There are a few galleries in Stockholm that I like … that I pay attention to and visit when I am in town. There are also some that I pay less attention to but that for some reason appeal to me. I need to do some more research into those to see what kind of artists they are already working with, and see if I can work out how they work with their artists.

I should also identify and approach some non-commercial galleries – council and ’foundation’ funded ones rather than artist-run.

Writing this I think that it might be a good idea to return to the show this week and take some better … more useable … photographs.

 

I am still thinking through my reaction(s) to a critic’s lazy and disrespectful comment aimed at me and several other exhibitors * – that we have merely copied other artists/artworks. His comments are actually disrespectful to the selectors too – suggesting that they didn’t see the implied plagiarism (that is to say that the selectors are not as well informed as he is), and by extension weren’t up to the job. The thing that niggles at me is that this is not the only case of such poor … ignorant …criticism that has been made about particular pieces in the exhibition. I am thinking of a specific instance, made by a different critic, which at best could be called misjudged and at worst blatant racism.

Before I posted my response to the critic’s words on my Facebook and Instagram accounts I wrote to him directly at the online magazine that he directs and publishes and where his review appears. I concluded my letter by inviting him to get in touch. So far he has not … and to be honest I do not expect him to do that. Doing so would be too large admission of culpability.

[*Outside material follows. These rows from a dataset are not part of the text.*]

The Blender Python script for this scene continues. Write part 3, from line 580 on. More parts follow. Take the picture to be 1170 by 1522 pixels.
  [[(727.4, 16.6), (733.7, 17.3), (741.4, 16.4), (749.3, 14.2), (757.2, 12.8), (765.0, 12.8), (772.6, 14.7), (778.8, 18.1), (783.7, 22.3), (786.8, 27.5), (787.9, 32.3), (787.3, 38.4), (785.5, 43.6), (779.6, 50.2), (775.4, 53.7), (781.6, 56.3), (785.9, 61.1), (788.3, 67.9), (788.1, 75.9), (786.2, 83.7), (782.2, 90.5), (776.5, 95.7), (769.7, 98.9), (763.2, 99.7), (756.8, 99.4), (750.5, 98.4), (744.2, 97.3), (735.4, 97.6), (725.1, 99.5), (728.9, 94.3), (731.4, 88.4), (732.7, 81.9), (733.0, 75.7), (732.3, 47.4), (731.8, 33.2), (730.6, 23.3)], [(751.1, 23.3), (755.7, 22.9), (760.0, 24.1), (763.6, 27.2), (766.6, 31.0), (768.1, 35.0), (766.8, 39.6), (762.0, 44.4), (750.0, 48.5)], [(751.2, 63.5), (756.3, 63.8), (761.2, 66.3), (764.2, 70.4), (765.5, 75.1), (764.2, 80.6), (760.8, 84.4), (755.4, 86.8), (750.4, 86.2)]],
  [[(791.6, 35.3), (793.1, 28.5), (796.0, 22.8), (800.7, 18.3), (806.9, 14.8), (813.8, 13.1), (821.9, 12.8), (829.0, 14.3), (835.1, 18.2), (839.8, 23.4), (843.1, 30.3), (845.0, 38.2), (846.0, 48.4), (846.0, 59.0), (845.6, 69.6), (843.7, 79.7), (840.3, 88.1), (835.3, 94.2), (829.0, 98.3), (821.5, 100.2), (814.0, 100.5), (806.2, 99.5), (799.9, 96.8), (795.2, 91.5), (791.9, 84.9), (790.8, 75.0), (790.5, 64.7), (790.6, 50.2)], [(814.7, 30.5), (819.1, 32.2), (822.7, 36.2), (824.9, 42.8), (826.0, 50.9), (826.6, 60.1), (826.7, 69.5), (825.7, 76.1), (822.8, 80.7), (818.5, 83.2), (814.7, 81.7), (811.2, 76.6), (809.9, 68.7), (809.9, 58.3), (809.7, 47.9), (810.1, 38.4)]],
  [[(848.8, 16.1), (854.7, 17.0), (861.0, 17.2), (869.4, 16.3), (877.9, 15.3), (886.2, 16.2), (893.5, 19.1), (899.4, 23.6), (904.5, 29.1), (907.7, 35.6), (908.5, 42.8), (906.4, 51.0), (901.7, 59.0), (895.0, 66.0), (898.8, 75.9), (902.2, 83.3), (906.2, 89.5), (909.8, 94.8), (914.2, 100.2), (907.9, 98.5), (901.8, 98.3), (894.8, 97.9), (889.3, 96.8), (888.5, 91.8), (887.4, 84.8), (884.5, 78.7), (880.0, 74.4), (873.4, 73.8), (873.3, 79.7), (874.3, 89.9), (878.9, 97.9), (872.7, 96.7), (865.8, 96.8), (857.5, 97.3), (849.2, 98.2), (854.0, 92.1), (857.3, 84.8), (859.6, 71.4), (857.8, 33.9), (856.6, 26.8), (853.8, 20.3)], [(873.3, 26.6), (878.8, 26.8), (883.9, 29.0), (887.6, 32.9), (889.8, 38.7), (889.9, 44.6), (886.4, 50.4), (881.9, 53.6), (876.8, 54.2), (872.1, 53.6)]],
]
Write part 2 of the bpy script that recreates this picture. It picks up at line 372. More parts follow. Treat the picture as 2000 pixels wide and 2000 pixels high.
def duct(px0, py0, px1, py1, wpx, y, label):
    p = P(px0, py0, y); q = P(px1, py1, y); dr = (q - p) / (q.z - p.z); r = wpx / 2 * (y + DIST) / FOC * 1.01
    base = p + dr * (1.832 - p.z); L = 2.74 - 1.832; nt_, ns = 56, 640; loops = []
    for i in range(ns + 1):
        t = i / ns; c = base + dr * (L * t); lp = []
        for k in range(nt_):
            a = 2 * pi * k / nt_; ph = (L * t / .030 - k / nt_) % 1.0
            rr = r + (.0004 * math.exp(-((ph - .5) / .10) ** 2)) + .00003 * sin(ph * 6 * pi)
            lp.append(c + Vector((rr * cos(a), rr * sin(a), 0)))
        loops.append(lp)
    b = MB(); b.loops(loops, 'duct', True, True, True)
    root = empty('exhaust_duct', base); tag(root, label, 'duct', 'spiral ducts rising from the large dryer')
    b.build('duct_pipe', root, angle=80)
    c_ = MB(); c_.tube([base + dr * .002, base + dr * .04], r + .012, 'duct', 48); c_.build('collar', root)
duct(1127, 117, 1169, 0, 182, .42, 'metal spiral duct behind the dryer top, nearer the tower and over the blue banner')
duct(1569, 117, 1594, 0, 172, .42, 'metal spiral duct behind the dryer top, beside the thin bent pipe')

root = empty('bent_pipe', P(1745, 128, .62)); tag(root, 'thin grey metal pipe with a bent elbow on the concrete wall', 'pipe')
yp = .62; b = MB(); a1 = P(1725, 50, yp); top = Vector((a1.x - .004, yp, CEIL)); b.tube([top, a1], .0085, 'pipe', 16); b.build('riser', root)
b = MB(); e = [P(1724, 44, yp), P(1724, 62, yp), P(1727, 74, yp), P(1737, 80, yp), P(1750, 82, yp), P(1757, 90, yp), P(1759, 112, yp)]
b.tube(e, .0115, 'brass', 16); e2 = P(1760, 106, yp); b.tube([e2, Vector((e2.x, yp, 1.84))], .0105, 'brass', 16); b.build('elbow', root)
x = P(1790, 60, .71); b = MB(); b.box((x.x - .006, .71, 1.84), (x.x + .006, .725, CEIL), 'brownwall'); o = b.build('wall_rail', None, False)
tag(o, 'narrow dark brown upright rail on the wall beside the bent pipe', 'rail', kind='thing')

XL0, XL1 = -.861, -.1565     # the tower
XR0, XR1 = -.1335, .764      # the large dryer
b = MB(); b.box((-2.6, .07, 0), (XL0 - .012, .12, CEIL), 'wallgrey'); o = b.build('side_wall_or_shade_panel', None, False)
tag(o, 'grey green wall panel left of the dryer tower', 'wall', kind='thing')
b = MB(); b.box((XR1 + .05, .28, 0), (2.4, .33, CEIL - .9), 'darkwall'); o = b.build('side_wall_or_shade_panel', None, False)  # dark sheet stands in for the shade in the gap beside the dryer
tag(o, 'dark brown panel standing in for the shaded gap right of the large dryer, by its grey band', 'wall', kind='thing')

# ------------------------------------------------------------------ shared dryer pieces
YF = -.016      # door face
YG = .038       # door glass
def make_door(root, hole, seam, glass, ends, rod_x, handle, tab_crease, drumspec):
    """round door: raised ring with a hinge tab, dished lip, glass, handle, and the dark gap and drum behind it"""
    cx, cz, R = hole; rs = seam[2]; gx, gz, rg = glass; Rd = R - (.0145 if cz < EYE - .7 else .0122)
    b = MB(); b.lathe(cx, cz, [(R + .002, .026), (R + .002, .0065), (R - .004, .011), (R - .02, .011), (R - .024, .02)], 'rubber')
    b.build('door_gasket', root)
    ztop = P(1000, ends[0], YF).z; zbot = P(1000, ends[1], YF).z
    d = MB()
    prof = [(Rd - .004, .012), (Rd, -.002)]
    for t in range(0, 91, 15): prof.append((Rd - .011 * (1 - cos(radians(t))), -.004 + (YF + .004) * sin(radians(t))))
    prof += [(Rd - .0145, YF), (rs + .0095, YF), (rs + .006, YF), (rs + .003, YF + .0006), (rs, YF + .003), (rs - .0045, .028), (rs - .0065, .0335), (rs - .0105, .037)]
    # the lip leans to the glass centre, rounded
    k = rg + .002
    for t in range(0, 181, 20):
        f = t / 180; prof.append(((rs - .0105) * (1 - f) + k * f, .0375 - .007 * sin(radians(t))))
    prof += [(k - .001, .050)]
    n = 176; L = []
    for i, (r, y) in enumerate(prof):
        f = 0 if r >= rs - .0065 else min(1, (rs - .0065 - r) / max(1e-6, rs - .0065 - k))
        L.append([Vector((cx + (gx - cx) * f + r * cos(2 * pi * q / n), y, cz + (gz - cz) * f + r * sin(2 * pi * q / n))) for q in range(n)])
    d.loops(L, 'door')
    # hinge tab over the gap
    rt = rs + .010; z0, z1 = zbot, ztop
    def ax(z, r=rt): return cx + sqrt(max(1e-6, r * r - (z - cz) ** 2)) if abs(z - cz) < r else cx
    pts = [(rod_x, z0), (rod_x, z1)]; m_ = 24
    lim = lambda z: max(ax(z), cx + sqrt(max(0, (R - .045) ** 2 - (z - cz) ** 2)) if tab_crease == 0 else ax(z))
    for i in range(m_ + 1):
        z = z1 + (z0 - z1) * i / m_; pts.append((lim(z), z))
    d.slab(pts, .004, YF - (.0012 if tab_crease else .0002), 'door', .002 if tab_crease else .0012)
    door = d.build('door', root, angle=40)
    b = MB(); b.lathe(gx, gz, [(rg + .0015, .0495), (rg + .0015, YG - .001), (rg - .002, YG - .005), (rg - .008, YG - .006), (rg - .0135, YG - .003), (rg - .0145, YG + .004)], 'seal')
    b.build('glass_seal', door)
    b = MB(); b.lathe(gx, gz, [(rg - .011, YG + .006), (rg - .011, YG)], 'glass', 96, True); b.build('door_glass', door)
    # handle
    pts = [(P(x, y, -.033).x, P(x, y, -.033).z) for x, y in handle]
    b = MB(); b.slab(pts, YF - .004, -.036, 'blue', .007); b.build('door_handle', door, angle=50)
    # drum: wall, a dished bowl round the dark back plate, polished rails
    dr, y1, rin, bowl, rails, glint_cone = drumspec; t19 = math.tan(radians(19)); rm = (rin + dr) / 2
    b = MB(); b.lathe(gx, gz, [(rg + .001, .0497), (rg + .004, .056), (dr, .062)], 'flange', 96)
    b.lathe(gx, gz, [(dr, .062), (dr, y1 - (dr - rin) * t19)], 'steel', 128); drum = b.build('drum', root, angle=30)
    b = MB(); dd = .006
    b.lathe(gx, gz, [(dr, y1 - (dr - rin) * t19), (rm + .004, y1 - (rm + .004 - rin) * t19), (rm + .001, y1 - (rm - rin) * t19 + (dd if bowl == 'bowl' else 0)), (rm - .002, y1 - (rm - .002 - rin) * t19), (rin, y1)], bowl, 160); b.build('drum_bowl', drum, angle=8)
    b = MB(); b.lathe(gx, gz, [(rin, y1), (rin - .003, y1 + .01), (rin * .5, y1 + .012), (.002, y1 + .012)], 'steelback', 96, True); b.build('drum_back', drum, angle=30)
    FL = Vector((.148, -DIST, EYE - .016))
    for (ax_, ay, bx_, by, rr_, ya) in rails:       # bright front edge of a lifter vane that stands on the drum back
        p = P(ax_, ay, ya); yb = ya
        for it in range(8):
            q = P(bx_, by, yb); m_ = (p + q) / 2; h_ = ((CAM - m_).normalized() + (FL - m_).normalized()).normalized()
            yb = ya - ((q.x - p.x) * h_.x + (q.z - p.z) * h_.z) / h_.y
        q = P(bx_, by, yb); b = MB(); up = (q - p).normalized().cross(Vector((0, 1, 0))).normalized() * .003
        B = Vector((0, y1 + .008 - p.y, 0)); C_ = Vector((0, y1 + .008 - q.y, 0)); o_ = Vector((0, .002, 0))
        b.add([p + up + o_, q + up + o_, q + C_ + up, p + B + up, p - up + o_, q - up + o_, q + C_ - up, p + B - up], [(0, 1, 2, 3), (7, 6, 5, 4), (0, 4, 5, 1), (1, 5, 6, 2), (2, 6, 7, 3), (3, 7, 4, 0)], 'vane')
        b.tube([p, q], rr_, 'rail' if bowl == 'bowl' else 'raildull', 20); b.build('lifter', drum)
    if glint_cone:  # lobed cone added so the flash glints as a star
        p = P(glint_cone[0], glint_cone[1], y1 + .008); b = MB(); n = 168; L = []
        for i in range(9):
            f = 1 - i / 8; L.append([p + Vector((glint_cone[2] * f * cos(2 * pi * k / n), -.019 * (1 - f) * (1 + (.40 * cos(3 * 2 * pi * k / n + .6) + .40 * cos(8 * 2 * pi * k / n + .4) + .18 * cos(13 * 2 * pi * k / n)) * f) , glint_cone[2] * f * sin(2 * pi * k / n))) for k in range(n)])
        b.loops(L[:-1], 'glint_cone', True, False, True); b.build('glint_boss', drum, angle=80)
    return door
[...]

I shall, when appropriate, continue to refer to this in conversations and discussions regarding how one’s work can be so inaccurately assessed by someone who certainly should know better.

The incident has also made me realise that I should never underestimate someone’s … anyone’s … ability to miss what is actually right in front of them. I am pretty sure that I have mis-read other artists’ work, or not given it the time that it required to make more than a cursory judgement. The difference is that I am not then putting in this print. I think that it was while studying and then working with David Barrett and Lucy Head that I learned something very important – if you don’t have time to make an informed comment then don’t make a comment at all. Neither David nor Lucy ever said this outright … they didn’t need to because they simply embodied it and for that learning I am very grateful.

 

 

*the article is Swedish so here’s a translation of the closing paragraph:

A peculiarity of the Spring Exhibition 2024 is the number of participants who more or less shamelessly choose to get close to other artists’ works/expressions. Postmodernism’s credo of art as a source of art is celebrating a belated triumph, where the artists – with their current soul mate in parentheses – Stuart Mayes (Charlotte Walentin), Linus Bronge (Helene Schjerfbeck), Anders Ekblom (Ola Billgren), Æsa Saga Ardal (Meret Oppenheim), Anna Clarén (Tuija Lindström), Frank Bruzelius (Tom of Finland) and Susanne Bonja (Kristina Jansson) casually flirt with both older and newer art history. Perhaps this is what the multifaceted Art Sweden 2024 really looks like: an aesthetic smorgasbord where originality and uniformity are not mutually exclusive.